Task directions. Only the lines starting at the one with "The Blender Python script for this scene continues." and ending at the one with "struct(mb.build('ground', g_ground))" should be copied, exactly and with both ends kept.

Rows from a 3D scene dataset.
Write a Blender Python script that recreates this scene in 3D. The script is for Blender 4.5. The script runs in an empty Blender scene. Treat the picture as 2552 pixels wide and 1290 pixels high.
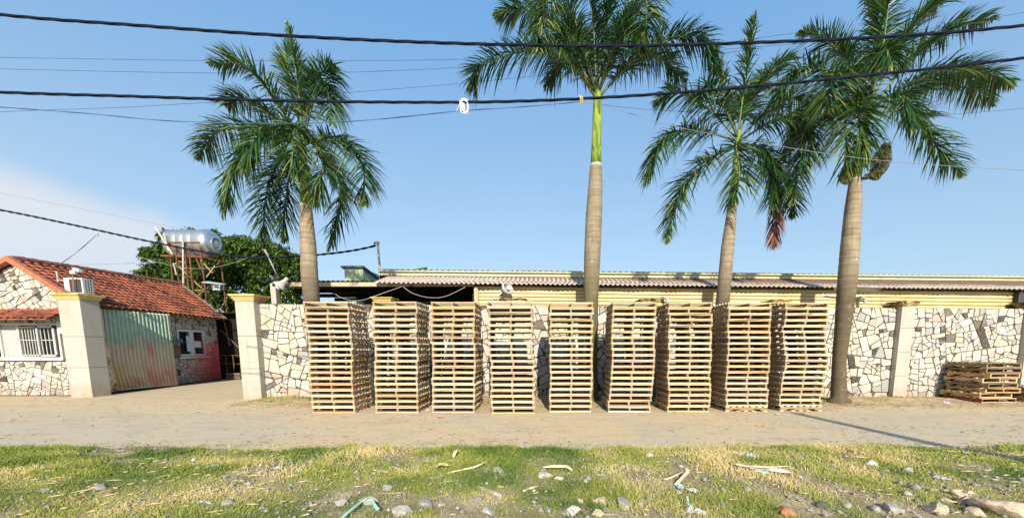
import bpy, math, random
import numpy as np
from mathutils import Vector, Matrix
R = math.radians
rnd = random.Random(7)
scene = bpy.context.scene
# ---------------------------------------------------------------- camera
PX, PY, FP, TILT, EYE = 1350.0, 984.0, 1000.0, R(7.07), 1.72   # principal point and focal length in photo pixels
cam = bpy.data.cameras.new('camera'); co = bpy.data.objects.new('camera', cam)
scene.collection.objects.link(co); scene.camera = co
co.location = (0, 0, EYE); co.rotation_euler = (R(90) - TILT, 0, 0)
cam.sensor_fit = 'HORIZONTAL'; cam.sensor_width = 36.0
cam.lens = 36.0 * FP / 2552.0
cam.shift_x = -(PX - 1276.0) / 2552.0
cam.shift_y = (PY - 645.0) / 2552.0
cam.clip_start = 0.05; cam.clip_end = 3000
# ---------------------------------------------------------------- light
SUN_EL, SUN_AZ = R(27), R(7.5)       # low sun behind the camera, a little to its right
sl = bpy.data.lights.new('sun', 'SUN'); so = bpy.data.objects.new('sun', sl); scene.collection.objects.link(so)
sl.energy = 5.0; sl.angle = R(0.5); sl.color = (1.0, 0.90, 0.74)
d = Vector((-math.sin(SUN_AZ) * math.cos(SUN_EL), math.cos(SUN_AZ) * math.cos(SUN_EL), -math.sin(SUN_EL)))
so.rotation_euler = d.to_track_quat('-Z', 'Y').to_euler(); so.location = (3, -10, 20)
world = bpy.data.worlds.new('World'); scene.world = world; world.use_nodes = True
wt = world.node_tree; wn = wt.nodes; wn.clear()
def wnode(t, **k):
    n = wn.new(t)
    for a, b in k.items(): setattr(n, a, b)
    return n
out = wnode('ShaderNodeOutputWorld'); bg = wnode('ShaderNodeBackground'); sky = wnode('ShaderNodeTexSky')
sky.sky_type = 'NISHITA'; sky.sun_disc = False; sky.sun_elevation = SUN_EL
sky.sun_rotation = math.pi - SUN_AZ; sky.air_density = 1.0; sky.dust_density = 1.2; sky.ozone_density = 2.5; sky.altitude = 0
bg.inputs[1].default_value = 0.15
def wmath(op, a, b=None, c=None, clamp=False):
    n = wnode('ShaderNodeMath', operation=op, use_clamp=clamp)
    for i, v in enumerate((a, b, c)):
        if v is None: continue
        if isinstance(v, (int, float)): n.inputs[i].default_value = v
        else: wt.links.new(v, n.inputs[i])
    return n.outputs[0]
def wsmooth(v, a, b):
    n = wnode('ShaderNodeMapRange', interpolation_type='SMOOTHSTEP')
    wt.links.new(v, n.inputs[0]); n.inputs[1].default_value = a; n.inputs[2].default_value = b
    n.inputs[3].default_value = 0; n.inputs[4].default_value = 1
    return n.outputs[0]
tc = wnode('ShaderNodeTexCoord'); sx = wnode('ShaderNodeSeparateXYZ'); wt.links.new(tc.outputs['Generated'], sx.inputs[0])
ymax = wmath('MAXIMUM', sx.outputs[1], 0.02)
A = wmath('DIVIDE', sx.outputs[0], ymax); 
hyp = wmath('SQRT', wmath('ADD', wmath('MULTIPLY', sx.outputs[0], sx.outputs[0]), wmath('MULTIPLY', ymax, ymax)))
E = wmath('DIVIDE', sx.outputs[2], hyp)
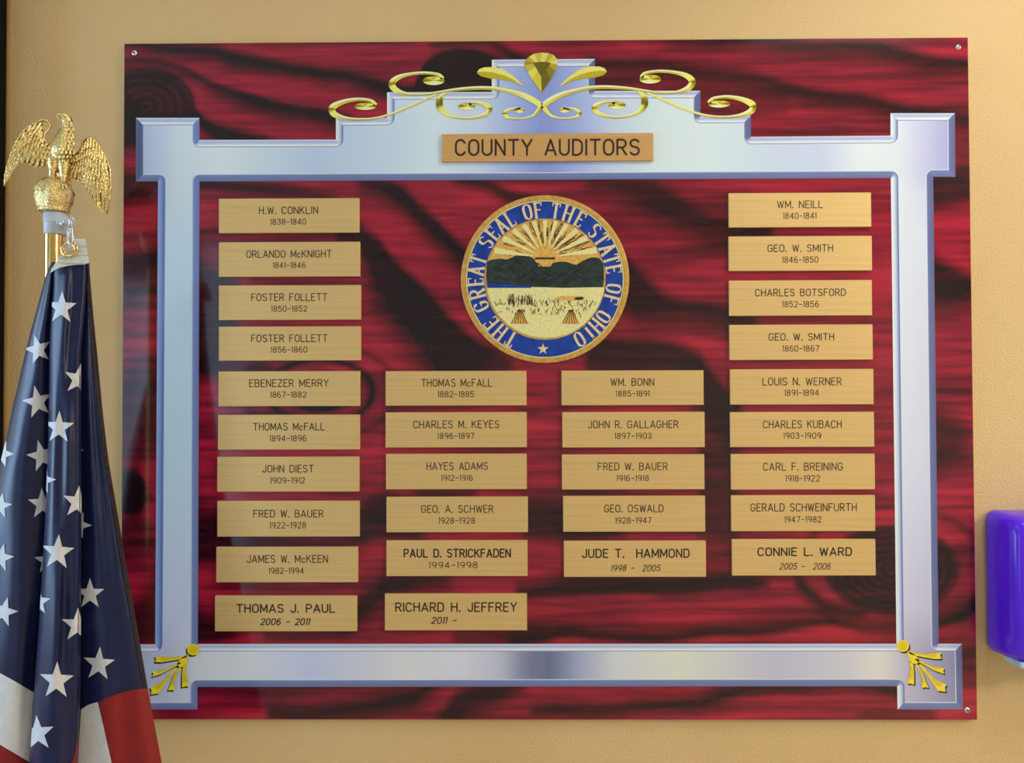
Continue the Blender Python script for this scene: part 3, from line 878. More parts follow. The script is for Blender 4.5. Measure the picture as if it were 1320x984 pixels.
GLYPH = {
    'A': (.66, [[(0, 0), (.33, 1), (.66, 0)], [(.1, .3), (.56, .3)]]),
    'B': (.56, [[(0, 0), (0, 1), (.3, 1)] + arc(.3, .77, .22, .23, 90, -90) + [(0, .54)], [(.3, .54)] + arc(.3, .27, .26, .27, 90, -90) + [(0, 0)]]),
    'C': (.58, [arc(.29, .70, .29, .30, 20, 180) + arc(.29, .30, .29, .30, 180, 340)]),
    'D': (.58, [[(0, 0), (0, 1), (.24, 1)] + arc(.24, .66, .34, .34, 90, 0) + arc(.24, .34, .34, .34, 0, -90) + [(0, 0)]]),
    'E': (.5, [[(.5, 1), (0, 1), (0, 0), (.5, 0)], [(0, .53), (.4, .53)]]),
    'F': (.5, [[(.5, 1), (0, 1), (0, 0)], [(0, .53), (.4, .53)]]),
    'G': (.6, [arc(.3, .70, .3, .30, 20, 180) + arc(.3, .30, .3, .30, 180, 360) + [(.6, .46), (.34, .46)]]),
    'H': (.58, [[(0, 0), (0, 1)], [(.58, 0), (.58, 1)], [(0, .53), (.58, .53)]]),
    'I': (.02, [[(.01, 0), (.01, 1)]]),
    'J': (.46, [[(.46, 1), (.46, .24)] + arc(.23, .24, .23, .24, 0, -180)]),
    'K': (.58, [[(0, 0), (0, 1)], [(.56, 1), (0, .42)], [(.2, .62), (.58, 0)]]),
    'L': (.5, [[(0, 1), (0, 0), (.5, 0)]]),
    'M': (.7, [[(0, 0), (0, 1), (.35, .2), (.7, 1), (.7, 0)]]),
    'N': (.58, [[(0, 0), (0, 1), (.58, 0), (.58, 1)]]),
    'O': (.6, [arc(.3, .68, .3, .32, 0, 180) + arc(.3, .32, .3, .32, 180, 360) + [(.6, .68)]]),
    'P': (.54, [[(0, 0), (0, 1), (.28, 1)] + arc(.28, .74, .26, .26, 90, -90) + [(0, .48)]]),
    'R': (.56, [[(0, 0), (0, 1), (.28, 1)] + arc(.28, .74, .26, .26, 90, -90) + [(0, .48)], [(.28, .48), (.56, 0)]]),
    'S': (.56, [arc(.28, .76, .27, .24, 25, 270, 9) + arc(.28, .26, .28, .26, 90, -155, 9)]),
    'T': (.6, [[(0, 1), (.6, 1)], [(.3, 1), (.3, 0)]]),
    'U': (.58, [[(0, 1), (0, .29)] + arc(.29, .29, .29, .29, 180, 360) + [(.58, 1)]]),
    'W': (.82, [[(0, 1), (.2, 0), (.41, .9), (.62, 0), (.82, 1)]]),
    'Y': (.6, [[(0, 1), (.3, .5), (.6, 1)], [(.3, .5), (.3, 0)]]),
    'Z': (.54, [[(0, 1), (.54, 1), (0, 0), (.54, 0)]]),
    'c': (.42, [arc(.21, .40, .21, .2, 30, 180) + arc(.21, .2, .21, .2, 180, 330)]),
    '.': (.06, [[(.0, 0), (.06, 0), (.06, .06), (0, .06), (0, 0)]]),
    '-': (.42, [[(0, .48), (.42, .48)]]),
    '0': (.5, [arc(.25, .7, .25, .3, 0, 180) + arc(.25, .3, .25, .3, 180, 360) + [(.5, .7)]]),
    '1': (.1, [[(.0, .9), (.1, 1), (.1, 0)]]),
    '2': (.5, [arc(.25, .74, .25, .26, 165, -35) + [(0, 0), (.5, 0)]]),
    '3': (.5, [arc(.24, .77, .23, .23, 160, -90) + arc(.24, .27, .26, .27, 90, -160)]),
    '4': (.54, [[(.4, 0), (.4, 1), (0, .28), (.54, .28)]]),
    '5': (.5, [[(.46, 1), (.06, 1), (.03, .56)] + arc(.24, .32, .26, .32, 125, -155)]),
    '6': (.5, [[(.42, .96)] + arc(.3, .5, .3, .5, 100, 180) + arc(.25, .3, .25, .3, 180, 540, 14)]),
    '7': (.5, [[(0, 1), (.5, 1), (.16, 0)]]),
    '8': (.5, [arc(.25, .77, .22, .23, 270, -90, 12), arc(.25, .27, .25, .27, 90, 450, 12)]),
    '9': (.5, [arc(.25, .7, .25, .3, 360, 0, 14) + arc(.2, .5, .3, .5, 0, -80)]),
}

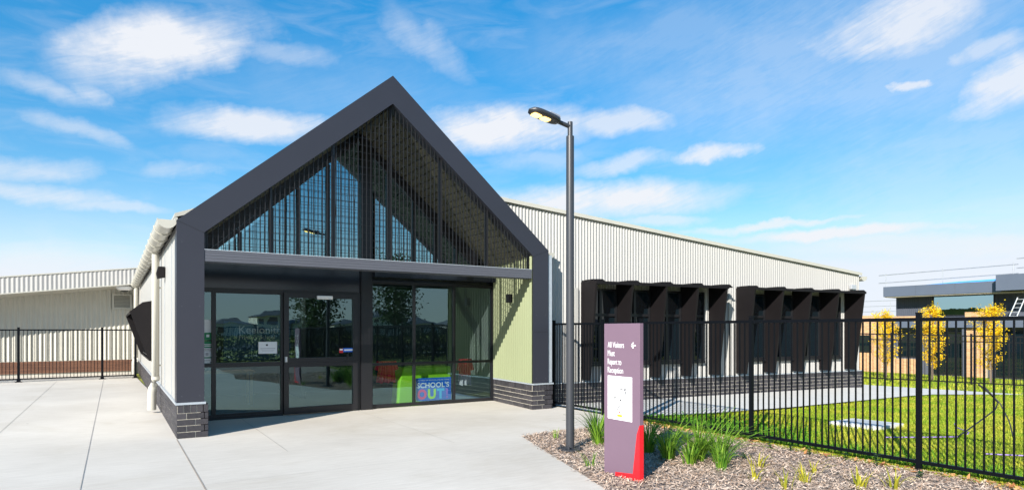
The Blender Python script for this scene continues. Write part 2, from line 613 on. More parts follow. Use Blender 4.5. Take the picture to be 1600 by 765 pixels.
mb = MB()
xs = [-400, -60, -20, 0, 7, 12, 17, 20, 24, 28, 32, 36.75, 60, 400, 900]
ys = [-900, -300, -80, -30, 0, 12, 30, 80, 300, 900]
mb.grid([[(x, y, ground_z(x) - 0.03) for x in xs] for y in ys], 0, True)
g_ground = mat('lawn_soil', (0.16, 0.21, 0.02), 0.95, col2=(0.34, 0.32, 0.05), vscale=1.2, bump=0.5, bscale=30)
struct(mb.build('ground', g_ground))

# concrete apron with its sawn joints
m_conc = mat('broomed_concrete', (0.50, 0.485, 0.45), 0.85)
t = NT(m_conc.node_tree)
b = m_conc.node_tree.nodes['Principled BSDF']
co = t.n('ShaderNodeTexCoord').outputs['Object']
n1 = t.n('ShaderNodeTexNoise'); n1.inputs['Scale'].default_value = 0.55; n1.inputs['Detail'].default_value = 5
t.link(co, n1.inputs['Vector'])
mp = t.n('ShaderNodeMapping'); mp.inputs['Scale'].default_value = (1.4, 9, 1); mp.inputs['Rotation'].default_value = (0, 0, R(-4))
t.link(co, mp.inputs[0])
n2 = t.n('ShaderNodeTexNoise'); n2.inputs['Scale'].default_value = 2.2; n2.inputs['Detail'].default_value = 7; n2.inputs['Roughness'].default_value = 0.7
t.link(mp.outputs[0], n2.inputs['Vector'])
n3 = t.n('ShaderNodeTexNoise'); n3.inputs['Scale'].default_value = 90; n3.inputs['Detail'].default_value = 3
t.link(co, n3.inputs['Vector'])
fac = t.m('ADD', t.m('MULTIPLY', n1.outputs[0], 0.40), t.m('ADD', t.m('MULTIPLY', n2.outputs[0], 0.42), t.m('MULTIPLY', n3.outputs[0], 0.18)))
cr = t.n('ShaderNodeValToRGB')
cr.color_ramp.elements[0].position = 0.34; cr.color_ramp.elements[0].color = (0.475, 0.432, 0.37, 1)
cr.color_ramp.elements[1].position = 0.64; cr.color_ramp.elements[1].color = (0.645, 0.60, 0.53, 1)
t.link(fac, cr.inputs[0])
vo = t.n('ShaderNodeTexVoronoi'); vo.inputs['Scale'].default_value = 1.1      # gum spots and small chips
t.link(co, vo.inputs['Vector'])
sps = t.n('ShaderNodeSeparateColor'); t.link(vo.outputs['Color'], sps.inputs[0])
spot = t.m('LESS_THAN', vo.outputs['Distance'], t.m('MULTIPLY', t.m('GREATER_THAN', sps.outputs[0], 0.55), t.m('MULTIPLY', sps.outputs[1], 0.03)))
n4 = t.n('ShaderNodeTexNoise'); n4.inputs['Scale'].default_value = 0.33; n4.inputs['Detail'].default_value = 9; n4.inputs['Roughness'].default_value = 0.72; n4.inputs['Distortion'].default_value = 1.2
t.link(co, n4.inputs['Vector'])
stn = t.n('ShaderNodeMapRange'); stn.inputs['From Min'].default_value = 0.52; stn.inputs['From Max'].default_value = 0.72; stn.inputs['To Max'].default_value = 0.55
t.link(n4.outputs[0], stn.inputs['Value'])
mxa = t.n('ShaderNodeMix', data_type='RGBA'); mxa.inputs[7].default_value = (0.44, 0.385, 0.30, 1)
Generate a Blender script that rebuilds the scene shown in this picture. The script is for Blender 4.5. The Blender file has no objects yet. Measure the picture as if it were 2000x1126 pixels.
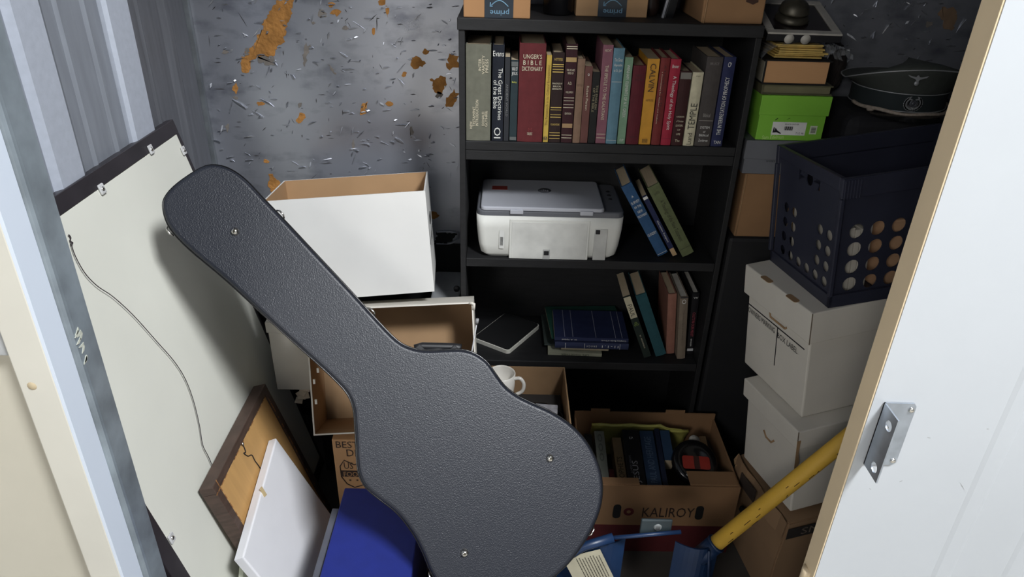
import bpy, bmesh, math, random
from mathutils import Matrix, Vector, noise
random.seed(7)
SC = bpy.context.scene
COL = SC.collection
PI = math.pi
R = math.radians

# ---------------------------------------------------------------- camera
CAM_O = Vector((0, 0, 1.68)); FPX = 1400.0
_p, _r, _y = R(28.5), R(1.7), R(-0.9)
_Rt = Vector((math.cos(_y), math.sin(_y), 0)); _Fh = Vector((-math.sin(_y), math.cos(_y), 0))
_F = _Fh*math.cos(_p) + Vector((0, 0, -math.sin(_p))); _U = _Fh*math.sin(_p) + Vector((0, 0, math.cos(_p)))
CR = _Rt*math.cos(_r) + _U*math.sin(_r); CU = _U*math.cos(_r) - _Rt*math.sin(_r); CF = _F
cam = bpy.data.objects.new('camera', bpy.data.cameras.new('camera')); COL.objects.link(cam)
cam.data.sensor_width = 36; cam.data.lens = 36*FPX/2000; cam.data.clip_start = 0.02
cam.matrix_world = Matrix(((CR.x, CU.x, -CF.x, 0), (CR.y, CU.y, -CF.y, 0), (CR.z, CU.z, -CF.z, CAM_O.z), (0, 0, 0, 1)))
SC.camera = cam

# ---------------------------------------------------------------- light
W = bpy.data.worlds.new('world'); SC.world = W; W.use_nodes = True
bg = W.node_tree.nodes['Background']; bg.inputs[0].default_value = (0.78, 0.87, 1.0, 1); bg.inputs[1].default_value = 0.17

def area(name, loc, target, sx, sy, power, color):
    l = bpy.data.lights.new(name, 'AREA'); l.shape = 'RECTANGLE'; l.size = sx; l.size_y = sy; l.energy = power; l.color = color
    o = bpy.data.objects.new(name, l); COL.objects.link(o); o.location = loc
    o.rotation_euler = (Vector(target)-Vector(loc)).to_track_quat('-Z', 'Y').to_euler(); return o
area('daylight_opening', (1.7, -1.0, 4.4), (-0.5, 1.4, 0.8), 0.8, 0.8, 240, (0.95, 0.975, 1.0))
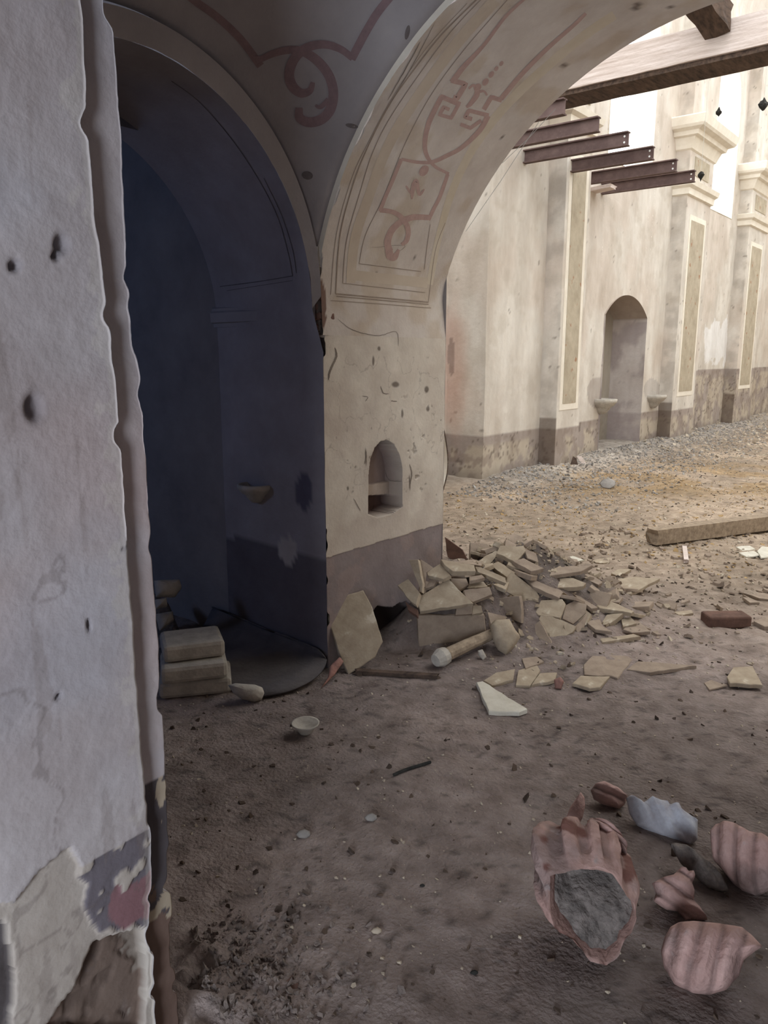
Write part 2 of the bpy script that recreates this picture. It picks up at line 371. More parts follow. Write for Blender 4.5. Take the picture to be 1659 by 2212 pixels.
# start the arch at ZJ
zz = np.linspace(0, 1, 260); 
def resamp(c, xc, z0):
    t0 = pi - math.asin(max(-1, min(1, (z0 - c[1]) / c[2]))); t = np.linspace(t0, 0, 220)
    x = np.maximum(c[0] + c[2] * np.cos(t), xc); z = c[1] + c[2] * np.sin(t)
    return np.stack([x, z], -1)
an = resamp(RN, -2.602, ZJ); af = resamp(RF, -2.63, ZJ); nt = 110
bl = np.linspace(0, 1, 220)[:, None]; w0 = np.clip(1 - bl * 14, 0, 1)
an[:, 0:1] = an[:, 0:1] * (1 - w0) + XP * w0; af[:, 0:1] = af[:, 0:1] * (1 - w0) + XP * w0
T = np.linspace(0, 1, nt)[None, :, None]
G = an[:, None, :] * (1 - T) + af[:, None, :] * T
Yg = np.broadcast_to(YF + (YB - YF) * np.linspace(0, 1, nt)[None, :], G.shape[:2])
PA = np.stack([G[..., 0], Yg, G[..., 1]], -1).reshape(-1, 3)
u, v = proj(PA); nA1 = fbm(PA, 4, 4, 5)
cAr = L3((208, 198, 188)) * np.ones((len(PA), 1)) * (.9 + .2 * nA1[:, None])
cAr = mixc(cAr, .5 * sm(.55, .7, fbm(PA, 7, 3, 15)), L3((190, 172, 148)))
for a, b, r in [(1375, 14, 9), (1218, 143, 7), (1447, 18, 6), (905, 478, 3), (812, 594, 3), (895, 558, 3), (1085, 296, 3)]:
    cAr = mixc(cAr, sm(1.2, .6, np.hypot(u - a, v - b) / r) * .8, L3((96, 84, 76)))
jA = (fbm(PA, 14, 3, 7) - .5) * 30
brkA = inpoly(u + jA * .3, v, [(660, 590), (690, 600), (703, 630), (706, 700), (660, 760)])
cAr = mixc(cAr, brkA, L3((128, 104, 94)))
er = np.maximum(0, fbm(PA * [1, 0, 1], 9, 3, 17) - .52) * .14 * (Yg.ravel() < YF + 1e-6)    # chipped near arris
PA[:, 1] += er
allP = np.concatenate([PJ, PA]); allC = np.concatenate([cJ, cAr])
fc = grid_faces(*shJ) + grid_faces(220, nt, off=len(PJ))
wall_front = mesh('wall_front', allP, fc, M['wall'], col=allC, smooth=True)
struct(wall_front, 'broad whitewashed arch with painted mauve ornament opening to the nave')
dg = bpy.context.evaluated_depsgraph_get()
def bvh(*obs):
    vs, fs = [], []
    for o in obs:
        b = len(vs); vs += [o.matrix_world @ x.co for x in o.data.vertices]; fs += [[i + b for i in p.vertices] for p in o.data.polygons]
    return BVHTree.FromPolygons(vs, fs)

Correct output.
The Blender Python script for this scene continues. Write part 2, from line 613 on. More parts follow. Use Blender 4.5. Take the picture to be 1600 by 765 pixels.
mb = MB()
xs = [-400, -60, -20, 0, 7, 12, 17, 20, 24, 28, 32, 36.75, 60, 400, 900]
ys = [-900, -300, -80, -30, 0, 12, 30, 80, 300, 900]
mb.grid([[(x, y, ground_z(x) - 0.03) for x in xs] for y in ys], 0, True)
g_ground = mat('lawn_soil', (0.16, 0.21, 0.02), 0.95, col2=(0.34, 0.32, 0.05), vscale=1.2, bump=0.5, bscale=30)
struct(mb.build('ground', g_ground))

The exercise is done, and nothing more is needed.